Krug was convicted in 1974 and sentenced to life imprisonment for killing a schoolteacher in East Brunswick, assaulting another woman, and punching a police officer in 1973, all while he was on parole for previous convictions of rape, aggravated assault, and larceny, among other offenses, according to the ruling.
He applied five times for parole between 1994 and 2022, with the board denying him every time, the decision notes. In 2023, the board cited multiple reasons for their denial, including finding a likelihood that he would commit a new crime if paroled.
After his fifth rejection, he appealed, pinning his plea to legislative changes made in 1979 that created a presumption of release for parole applicants.
Before 1979, people angling to get out of New Jersey’s prisons were bound by the Parole Act of 1948. That act allowed the board to review “all existing available records” in determining whether to grant or deny parole.
In 1979, lawmakers repealed the 1948 law and replaced it with a law that largely barred the board from denying parole unless it had “new information” that justified continued confinement. Lawmakers tweaked that law again in 1997, removing the new information requirement and allowing the board to again consider an applicant’s entire record.
Krug had argued that the 1997 amendments subjected him to harsher penalties than he faced under the 1979 law, making his denial unconstitutional under ex post facto protections. He criticized the board’s “shifting position” relating to the many legislative changes, saying it “essentially asserts that it gets to pick and choose which Parole Act applies to a (pre-1997) inmate based on whichever Act makes it easiest to deny parole.”
Justice Michael Noriega, the lone dissenter, objected to the parole board resurrecting the repealed 1948 law to justify Krug’s continued incarceration, saying the board “creates a legal fiction that the 1979 Act never existed.”
The 1979 law was enacted with retroactive effect and set the expectations under which Krug served his sentence and sought parole, Noriega wrote.
“Then, in 1997, the State enacted new parole provisions that imposed more restrictive conditions that created a substantial risk of prolonged incarceration. In 2022, the Parole Board applied those stricter standards and denied Krug parole. The Ex Post Facto Clause was specifically designed to forbid and prevent such maneuvering,” Noriega wrote.
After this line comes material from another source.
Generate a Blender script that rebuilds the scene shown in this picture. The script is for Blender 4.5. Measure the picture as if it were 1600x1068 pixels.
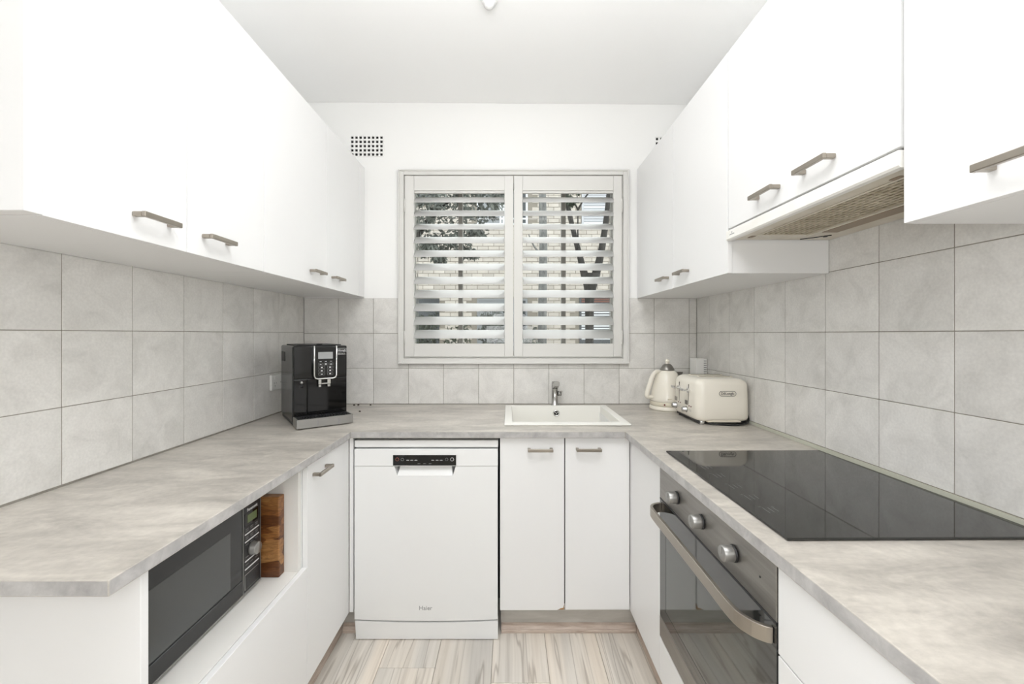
import bpy, bmesh, math, random
from mathutils import Vector, Matrix, Euler

for o in list(bpy.data.objects):
    bpy.data.objects.remove(o)
SC = bpy.context.scene
COL = SC.collection
random.seed(7)

# ------------------------------------------------------------------ camera, light, exposure
H = 1.255                       # eye height
F = 639.0                       # focal length in pixels of a 1600 wide frame
cam_d = bpy.data.cameras.new('camera')
cam = bpy.data.objects.new('camera', cam_d)
COL.objects.link(cam)
cam.location = (0, 0, H)
cam.rotation_euler = (math.pi / 2, 0, 0)
cam_d.sensor_width = 36.0
cam_d.lens = F * 36.0 / 1600.0
cam_d.shift_x = 4.0 / 1600.0
cam_d.shift_y = -12.0 / 1600.0
cam_d.clip_start = 0.02
SC.camera = cam

SC.view_settings.view_transform = 'Standard'
SC.view_settings.look = 'None'
SC.view_settings.gamma = 1.0
SC.view_settings.use_curve_mapping = False
SC.view_settings.exposure = -0.06
SC.cycles.use_denoising = True
SC.cycles.max_bounces = 14
SC.cycles.diffuse_bounces = 8
SC.cycles.glossy_bounces = 6
SC.cycles.transmission_bounces = 8
SC.cycles.transparent_max_bounces = 16
SC.cycles.sample_clamp_indirect = 6.0

world = bpy.data.worlds.new('overcast_sky')
SC.world = world
world.use_nodes = True
wb = world.node_tree.nodes['Background']
wb.inputs[0].default_value = (0.95, 0.98, 1.0, 1)
wb.inputs[1].default_value = 2.6


def area(name, loc, rot, sx, sy, watts, col=(1, 1, 1)):
    d = bpy.data.lights.new(name, 'AREA')
    d.shape = 'RECTANGLE'
    d.size, d.size_y, d.energy, d.color = sx, sy, watts, col
    o = bpy.data.objects.new(name, d)
    COL.objects.link(o)
    o.location = loc
    o.rotation_euler = rot
    return o


# photographer's flash bounced off the ceiling, plus two added overhead fill lights, unseen
area('bounced_flash', (0.0, 0.45, 2.12), (math.pi, 0, 0), 0.8, 0.8, 31, (0.975, 0.985, 1.0))
area('living_room_fill', (-0.3, -1.2, 2.50), (0, 0, 0), 1.6, 1.2, 1.5, (1.0, 1.0, 1.0))
area('kitchen_fill', (-0.05, 0.95, 2.53), (0, 0, 0), 0.7, 1.6, 5, (0.975, 0.985, 1.0))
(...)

The court’s majority disagreed.
“Because the law at the time of Krug’s offenses permitted the Board to consider the same ‘all existing’ information it may now consider, we hold that retroactive application of the 1997 amendment to Krug created no risk of additional punishment,” Wainer Apter wrote.
Wainer Apter noted, though, that the majority decision does not address “whether the facts of this case, or any case involving a change in law that conferred a benefit on an inmate for many years, and then subsequently repealed that benefit, could implicate due process or fundamental fairness concerns.”
Monday’s ruling comes after multiple reports in recent years have dinged the parole board for its low release rates. The board has for years freed less than half of parole-eligible applicants, prompting calls for reform.